* TO BE DONE *
Without the pictures, repeat the listing character for character.

* DATA BLOCK *
----------
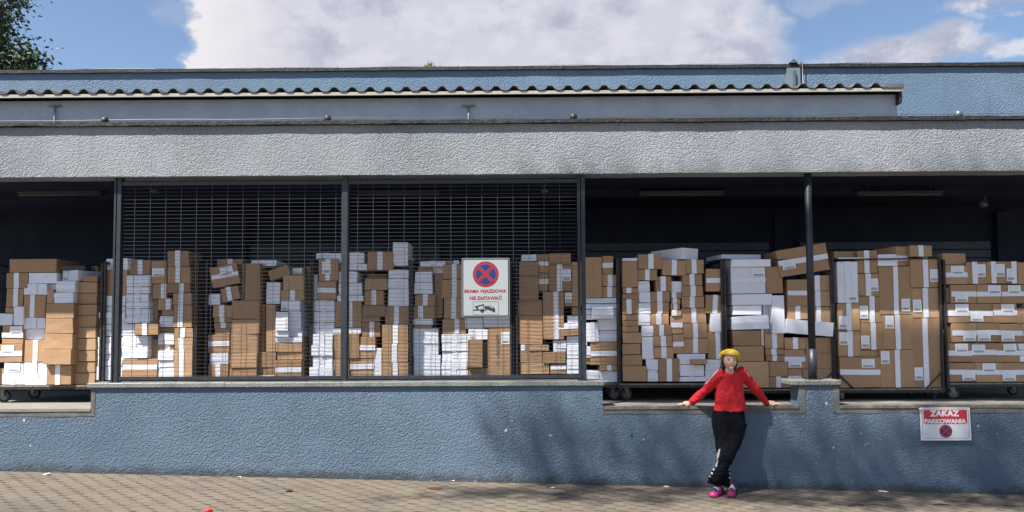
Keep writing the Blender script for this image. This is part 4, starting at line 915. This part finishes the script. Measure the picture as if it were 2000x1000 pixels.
# small weeds on the upper roof edge
rd = random.Random(3)
for px0, px1, hp, lab, nst in ((822, 862, 12, 'small pale green weeds growing on the upper roof edge', 16),):
    a, b_ = P(px0, 131, YU+.12), P(px1, 131, YU+.12); bm = bmesh.new()
    for i in range(nst):
        u = rd.random(); x = a.x+(b_.x-a.x)*u; h = (.03+.10*math.exp(-((u-.45)/.22)**2))*rd.uniform(.6, 1.1); y = YU+.12+rd.uniform(-.05, .05)
        tube(bm, [(x, y, zu-.006), (x+rd.uniform(-.02, .02), y, zu+h)], [.003, .002], 4)
        for k in range(9):
            z = zu+h*rd.uniform(.3, 1.1); s = Vector((rd.uniform(-1, 1), rd.uniform(-1, 1), rd.uniform(0, 1))).normalized()*.035; n_ = s.cross(Vector((rd.uniform(-1, 1), 1, .3))).normalized()*.012
            p = Vector((x, y, z)); bm.faces.new([bm.verts.new(q) for q in (p, p+s*.5+n_, p+s, p+s*.5-n_)])
    tag(build('roof_weed', bm, M['leaf_pale'], None, False, (a.x, YU+.12, zu)), lab, 'plant')

# ------------------------------------------------------------------ litter
def ground_at(px, py):
    d = MROT.to_3x3() @ Vector(((px-1000)/F, (500-py)/F+SHIFT*2000/F, -1)); t = -CAMZ/(d.z+.026*d.x)
    return Vector((0, 0, CAMZ))+d*t
rd = random.Random(8)
def scrap(px, py, wd, m, name, lab, hgt=.02):
    c = ground_at(px, py); bm = bmesh.new(); n = 9; ctr = bm.verts.new((c.x, c.y, gz(c.x)+hgt*rd.uniform(.6, 1)))
    ring = [bm.verts.new((c.x+wd*.5*math.cos(2*math.pi*k/n)*rd.uniform(.7, 1.1), c.y+wd*.4*math.sin(2*math.pi*k/n)*rd.uniform(.6, 1.1), gz(c.x)+.002+rd.uniform(0, hgt*.8))) for k in range(n)]
    for k in range(n): bm.faces.new((ctr, ring[k], ring[(k+1) % n]))
    bmesh.ops.solidify(bm, geom=bm.faces[:], thickness=.002)
    tag(build(name, bm, m, None, False, (c.x, c.y, gz(c.x))), lab, 'litter', 'litter on the paving')
for px, py, wd, lab in ((90, 927, .09, 'leftmost white paper scrap at the foot of the wall'), (467, 933, .07, 'white paper scrap at the wall foot, left of the middle'), (884, 941, .06, 'short white scrap at the wall foot near the middle'), (932, 941, .13, 'long white scrap at the wall foot near the middle'),
                        (1080, 954, .08, 'crumpled white paper ball on the paving below the mesh end'), (1302, 952, .08, 'white scrap left of the woman at the wall foot'), (1725, 961, .12, 'rightmost white scrap at the wall foot'), (845, 940, .06, 'small white scrap left of the middle scraps')):
    scrap(px, py, wd, M['scrap_white'], 'paper_scrap', lab)
scrap(1134, 963, .06, mat('yellow_leaf', (.45, .32, .08), .8), 'dry_leaf', 'small yellowish leaf on the paving below the ledge', .01)
scrap(850, 954, .2, mat('dead_leaf', (.16, .07, .04), .8), 'dry_leaf', 'reddish brown dry leaves on the middle paving', .008)
scrap(565, 960, .10, M['twig'], 'dry_leaf', 'dark shrivelled leaf on the left paving', .012)
for px, py, L, a, lab in ((1672, 988, .18, .15, 'dark twig on the paving at the lower right'), (1838, 987, .17, -.05, 'second dark twig, nearer the right edge'), (1915, 963, .16, -.12, 'dark twig close to the wall foot, far right'), (1775, 958, .13, 0, 'thin dark twig by the wall foot, under the parking sign')):
    c = ground_at(px, py); bm = bmesh.new(); d = Vector((math.cos(a), math.sin(a), 0)); tube(bm, [c-d*L/2+Vector((0, 0, .006)), c+Vector((0, .015, .012)), c+d*L/2+Vector((0, 0, .006))], [.006, .008, .004], 6)
    tag(build('twig', bm, M['twig'], None, False, tuple(c)), lab, 'twig', 'twigs on the paving')
c = ground_at(407, 999); bm = bmesh.new(); tube(bm, [(c.x, c.y, c.z), (c.x, c.y, c.z+.020), (c.x, c.y, c.z+.023)], [.034, .032, .026], 18)
for v in bm.verts: pass
tag(build('bottle_cap', bm, M['cap_red'], None, False, tuple(c)), 'bright red plastic cap lying on the paving', 'cap')

# ------------------------------------------------------------------ the woman
def f_cloth(c1, c2):
    def fn(t, b):
        geo = coords(t, 'Object'); t.link(t.mix(t.noise(geo, 14, 3), c1, c2), b.inputs['Base Color'])
        h = t.math('ADD', t.noise(geo, 9, 2, .5, 1.), t.math('MULTIPLY', t.noise(geo, 300, 1), .04)); bump(t, b, h, .9, .03)
    return fn
M['red'] = mat('red_sweater', (.62, .012, .02), .8, fn=f_cloth((.50, .007, .014), (.58, .014, .022)))
M['navy'] = mat('black_trousers', (.003, .0035, .006), .95, spec=.15, fn=f_cloth((.003, .0035, .006), (.005, .006, .009)))
M['skin'] = mat('skin', (.62, .37, .28), .5); M['skin'].node_tree.nodes['Principled BSDF'].inputs['Subsurface Weight'].default_value = .1
M['lip'] = mat('lips', (.24, .06, .05), .45); M['teeth'] = mat('teeth', (.42, .36, .32), .4); M['brow'] = mat('eyebrow', (.09, .05, .04), .8); M['eyed'] = mat('eye', (.03, .02, .02), .2)
M['hair'] = mat('dark_hair', (.022, .012, .010), .55); M['yellow'] = mat('yellow_wool', (.68, .43, .012), .95, fn=f_cloth((.50, .33, .008), (.56, .39, .014)))
M['pink'] = mat('pink_shoe', (.42, .025, .16), .5); M['cloth_white'] = mat('white_fabric', (.42, .42, .44), .7)
wo_ = P(1410, 963, 8.12)
wm = empty('person', (wo_.x, 8.15, gz(wo_.x)), 'woman in red sweater and yellow beret leaning back on the ledge', 'person')
def fused(name, fill, mats, voxel, smooth=2, after=None, parent=None):
    bm = bmesh.new(); fill(bm); me = bpy.data.meshes.new(name); bmesh.ops.recalc_face_normals(bm, faces=bm.faces); bm.to_mesh(me); bm.free()
    o = bpy.data.objects.new(name, me); COL.objects.link(o)
    r = o.modifiers.new('r', 'REMESH'); r.mode = 'VOXEL'; r.voxel_size = voxel; r.use_smooth_shade = True
    s = o.modifiers.new('s', 'SMOOTH'); s.iterations = smooth; s.factor = .5
    dg = bpy.context.evaluated_depsgraph_get(); dg.update()
    m2 = bpy.data.meshes.new_from_object(o.evaluated_get(dg)); bpy.data.objects.remove(o)
    bm = bmesh.new(); bm.from_mesh(m2); bpy.data.meshes.remove(m2)
    if after: after(bm)
    return build(name, bm, mats, parent or wm, True)
def Q(px, py, Y): return P(px, py, Y)
HY = 8.19
hc = Q(1425, 704, HY)
shL, elL, wrL = Q(1407, 729, 8.27), Q(1379, 762, 8.38), Q(1350, 787, 8.545)
shR, elR, wrR = Q(1447, 724, 8.27), Q(1478, 762, 8.38), Q(1497, 788, 8.545)
neck = Q(1426, 727, 8.25)
pel = Q(1425, 805, 8.34)
hands = []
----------
* RESPONSE TO THIS TASK *
Keep writing the Blender script for this image. This is part 4, starting at line 915. This part finishes the script. Measure the picture as if it were 2000x1000 pixels.
# small weeds on the upper roof edge
rd = random.Random(3)
for px0, px1, hp, lab, nst in ((822, 862, 12, 'small pale green weeds growing on the upper roof edge', 16),):
    a, b_ = P(px0, 131, YU+.12), P(px1, 131, YU+.12); bm = bmesh.new()
    for i in range(nst):
        u = rd.random(); x = a.x+(b_.x-a.x)*u; h = (.03+.10*math.exp(-((u-.45)/.22)**2))*rd.uniform(.6, 1.1); y = YU+.12+rd.uniform(-.05, .05)
        tube(bm, [(x, y, zu-.006), (x+rd.uniform(-.02, .02), y, zu+h)], [.003, .002], 4)
        for k in range(9):
            z = zu+h*rd.uniform(.3, 1.1); s = Vector((rd.uniform(-1, 1), rd.uniform(-1, 1), rd.uniform(0, 1))).normalized()*.035; n_ = s.cross(Vector((rd.uniform(-1, 1), 1, .3))).normalized()*.012
            p = Vector((x, y, z)); bm.faces.new([bm.verts.new(q) for q in (p, p+s*.5+n_, p+s, p+s*.5-n_)])
    tag(build('roof_weed', bm, M['leaf_pale'], None, False, (a.x, YU+.12, zu)), lab, 'plant')

# ------------------------------------------------------------------ litter
def ground_at(px, py):
    d = MROT.to_3x3() @ Vector(((px-1000)/F, (500-py)/F+SHIFT*2000/F, -1)); t = -CAMZ/(d.z+.026*d.x)
    return Vector((0, 0, CAMZ))+d*t
rd = random.Random(8)
def scrap(px, py, wd, m, name, lab, hgt=.02):
    c = ground_at(px, py); bm = bmesh.new(); n = 9; ctr = bm.verts.new((c.x, c.y, gz(c.x)+hgt*rd.uniform(.6, 1)))
    ring = [bm.verts.new((c.x+wd*.5*math.cos(2*math.pi*k/n)*rd.uniform(.7, 1.1), c.y+wd*.4*math.sin(2*math.pi*k/n)*rd.uniform(.6, 1.1), gz(c.x)+.002+rd.uniform(0, hgt*.8))) for k in range(n)]
    for k in range(n): bm.faces.new((ctr, ring[k], ring[(k+1) % n]))
    bmesh.ops.solidify(bm, geom=bm.faces[:], thickness=.002)
    tag(build(name, bm, m, None, False, (c.x, c.y, gz(c.x))), lab, 'litter', 'litter on the paving')
for px, py, wd, lab in ((90, 927, .09, 'leftmost white paper scrap at the foot of the wall'), (467, 933, .07, 'white paper scrap at the wall foot, left of the middle'), (884, 941, .06, 'short white scrap at the wall foot near the middle'), (932, 941, .13, 'long white scrap at the wall foot near the middle'),
                        (1080, 954, .08, 'crumpled white paper ball on the paving below the mesh end'), (1302, 952, .08, 'white scrap left of the woman at the wall foot'), (1725, 961, .12, 'rightmost white scrap at the wall foot'), (845, 940, .06, 'small white scrap left of the middle scraps')):
    scrap(px, py, wd, M['scrap_white'], 'paper_scrap', lab)
scrap(1134, 963, .06, mat('yellow_leaf', (.45, .32, .08), .8), 'dry_leaf', 'small yellowish leaf on the paving below the ledge', .01)
scrap(850, 954, .2, mat('dead_leaf', (.16, .07, .04), .8), 'dry_leaf', 'reddish brown dry leaves on the middle paving', .008)
scrap(565, 960, .10, M['twig'], 'dry_leaf', 'dark shrivelled leaf on the left paving', .012)
for px, py, L, a, lab in ((1672, 988, .18, .15, 'dark twig on the paving at the lower right'), (1838, 987, .17, -.05, 'second dark twig, nearer the right edge'), (1915, 963, .16, -.12, 'dark twig close to the wall foot, far right'), (1775, 958, .13, 0, 'thin dark twig by the wall foot, under the parking sign')):
    c = ground_at(px, py); bm = bmesh.new(); d = Vector((math.cos(a), math.sin(a), 0)); tube(bm, [c-d*L/2+Vector((0, 0, .006)), c+Vector((0, .015, .012)), c+d*L/2+Vector((0, 0, .006))], [.006, .008, .004], 6)
    tag(build('twig', bm, M['twig'], None, False, tuple(c)), lab, 'twig', 'twigs on the paving')
c = ground_at(407, 999); bm = bmesh.new(); tube(bm, [(c.x, c.y, c.z), (c.x, c.y, c.z+.020), (c.x, c.y, c.z+.023)], [.034, .032, .026], 18)
for v in bm.verts: pass
tag(build('bottle_cap', bm, M['cap_red'], None, False, tuple(c)), 'bright red plastic cap lying on the paving', 'cap')

# ------------------------------------------------------------------ the woman
def f_cloth(c1, c2):
    def fn(t, b):
        geo = coords(t, 'Object'); t.link(t.mix(t.noise(geo, 14, 3), c1, c2), b.inputs['Base Color'])
        h = t.math('ADD', t.noise(geo, 9, 2, .5, 1.), t.math('MULTIPLY', t.noise(geo, 300, 1), .04)); bump(t, b, h, .9, .03)
    return fn
M['red'] = mat('red_sweater', (.62, .012, .02), .8, fn=f_cloth((.50, .007, .014), (.58, .014, .022)))
M['navy'] = mat('black_trousers', (.003, .0035, .006), .95, spec=.15, fn=f_cloth((.003, .0035, .006), (.005, .006, .009)))
M['skin'] = mat('skin', (.62, .37, .28), .5); M['skin'].node_tree.nodes['Principled BSDF'].inputs['Subsurface Weight'].default_value = .1
M['lip'] = mat('lips', (.24, .06, .05), .45); M['teeth'] = mat('teeth', (.42, .36, .32), .4); M['brow'] = mat('eyebrow', (.09, .05, .04), .8); M['eyed'] = mat('eye', (.03, .02, .02), .2)
M['hair'] = mat('dark_hair', (.022, .012, .010), .55); M['yellow'] = mat('yellow_wool', (.68, .43, .012), .95, fn=f_cloth((.50, .33, .008), (.56, .39, .014)))
M['pink'] = mat('pink_shoe', (.42, .025, .16), .5); M['cloth_white'] = mat('white_fabric', (.42, .42, .44), .7)
wo_ = P(1410, 963, 8.12)
wm = empty('person', (wo_.x, 8.15, gz(wo_.x)), 'woman in red sweater and yellow beret leaning back on the ledge', 'person')
def fused(name, fill, mats, voxel, smooth=2, after=None, parent=None):
    bm = bmesh.new(); fill(bm); me = bpy.data.meshes.new(name); bmesh.ops.recalc_face_normals(bm, faces=bm.faces); bm.to_mesh(me); bm.free()
    o = bpy.data.objects.new(name, me); COL.objects.link(o)
    r = o.modifiers.new('r', 'REMESH'); r.mode = 'VOXEL'; r.voxel_size = voxel; r.use_smooth_shade = True
    s = o.modifiers.new('s', 'SMOOTH'); s.iterations = smooth; s.factor = .5
    dg = bpy.context.evaluated_depsgraph_get(); dg.update()
    m2 = bpy.data.meshes.new_from_object(o.evaluated_get(dg)); bpy.data.objects.remove(o)
    bm = bmesh.new(); bm.from_mesh(m2); bpy.data.meshes.remove(m2)
    if after: after(bm)
    return build(name, bm, mats, parent or wm, True)
def Q(px, py, Y): return P(px, py, Y)
HY = 8.19
hc = Q(1425, 704, HY)
shL, elL, wrL = Q(1407, 729, 8.27), Q(1379, 762, 8.38), Q(1350, 787, 8.545)
shR, elR, wrR = Q(1447, 724, 8.27), Q(1478, 762, 8.38), Q(1497, 788, 8.545)
neck = Q(1426, 727, 8.25)
pel = Q(1425, 805, 8.34)
hands = []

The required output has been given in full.